E arriviamo così a Firenze, con le due opere più rappresentative e ammirate delle Gallerie degli Uffizi: la Nascita di Venere e la Primavera di Sandro Botticelli. Due quadri che racchiudono l’idea di bellezza per antonomasia ma anche il senso del tempo. Gli orologi ispirati a queste opere sono, a nostro parere, i più potenti di tutta la collezione perché incarnano alla perfezione quel concetto di rielaborazione dell’immagine messo in pratica da Swatch che ne fa degli straordinari pezzi di design. “Non siamo più legati alla definizione di opera d’arte di un tempo, ora si può declinare in tante maniere, come anche un orologio”, chiosa Simone Rovida, responsabile dell’Area Strategie Digitali delle Gallerie degli Uffizi. “Questi orologi giocano sul dettaglio e questo scambio della parte per il tutto invoglia anche a vedere poi l’opera nella sua interezza nel museo. L’idea ora è che il museo viene da voi, non che voi se volete venite al museo”. Ecco quindi che nell’epoca in cui i musei si possono visitare ormai a distanza con i visori virtuali e in cui il digitale ci consente di analizzare anche ogni singola pennellata dell’artista, ecco che la trasposizione di questi capolavori su un orologio, per di più analogico, è un atto quasi rivoluzionario, capace di invertire il flusso e riportare i visitatori all’esperienza fisica nei musei.

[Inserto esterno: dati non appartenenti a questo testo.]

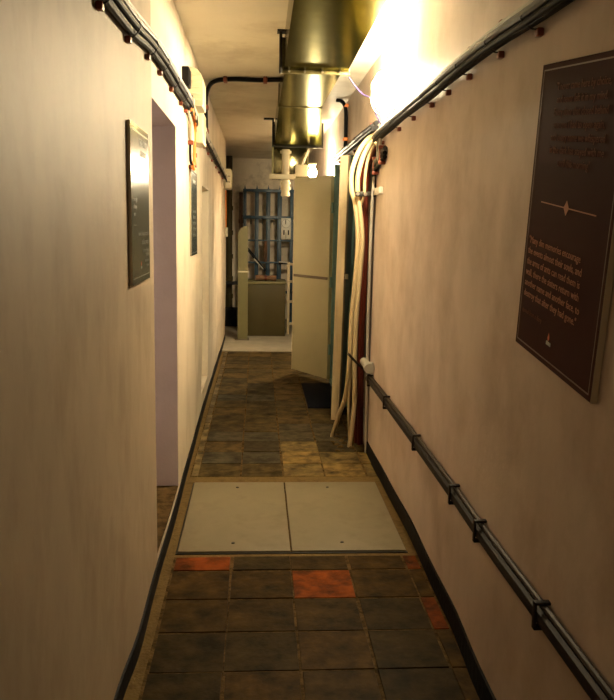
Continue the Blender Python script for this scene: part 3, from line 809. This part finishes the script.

“Effettivamente l’intero progetto Swatch Art Journey è nato sei anni fa, quando il Rijksmuseum di Amsterdam ci ha chiesto di collaborare: volevano che attraverso la rappresentazione su uno Swatch di alcuni dei loro quadri la gente avesse poi voglia di tornare a vedere le opere. Neanche a dirlo, fu un successo e si ritrovarono presto le code davanti all’ingresso”. Poi certo, in questi anni, Swatch ha affinato il suo approccio all’arte, arrivando a giocarci come nel caso dei due orologi dedicati a Magritte. Uno di questi è tratto dall’autoritratto del pittore “Figlio dell’uomo” del 1964, in cui la faccia del soggetto con la bombetta è oscurata da una mela verde sospesa: sul cinturino c’è scritto “Ceci est une Swatch avec une pomme”, ovvero “Questo è uno Swatch con una mela“, ironico riferimento all’Apple Watch. D’altra parte, il marchio svizzero è stato a suo tempo pioniere anche dell’orologeria digitale, senza mai snaturare però la sua natura analogica, anzi, riuscendo a ridarle centralità nella contemporaneità: “L’orologio è uno degli oggetti più utili che esistano. Ha una presenza discreta, raccoglie tutto quello che succede in qualche modo, si carica di tutte le energie, è molto legato alla prima volta che lo indossi – rileva Giordanetti -. È un oggetto molto simbolico. La vita te la ricordi anche così. È un segnatempo ma anche molto altro. È un oggetto anche molto intimo, la dice lunga sulla personalità di chi lo indossa e sul suo lato emotivo”. E se è vero che l’opera d’arte è di per sé suggellante di un momento, anche l’orologio rappresenta un punto di vista del periodo storico in cui in cui viene creato: “Sì, al tempo stesso è parte di un racconto e vive di una vita propria che gli è data dal movimento – analizza quindi Carlo Giordanetti -. E può superare esso stesso il limite del tempo perché noi possiamo mantenerlo in vita cambiandogli la batteria e continua a vivere. Ogni volta che apriamo un negozio in una città del mondo per prima cosa arriva gente da ovunque con dei vecchi Swatch da riparare, li ritirano fuori e ritornano a nuova vita”.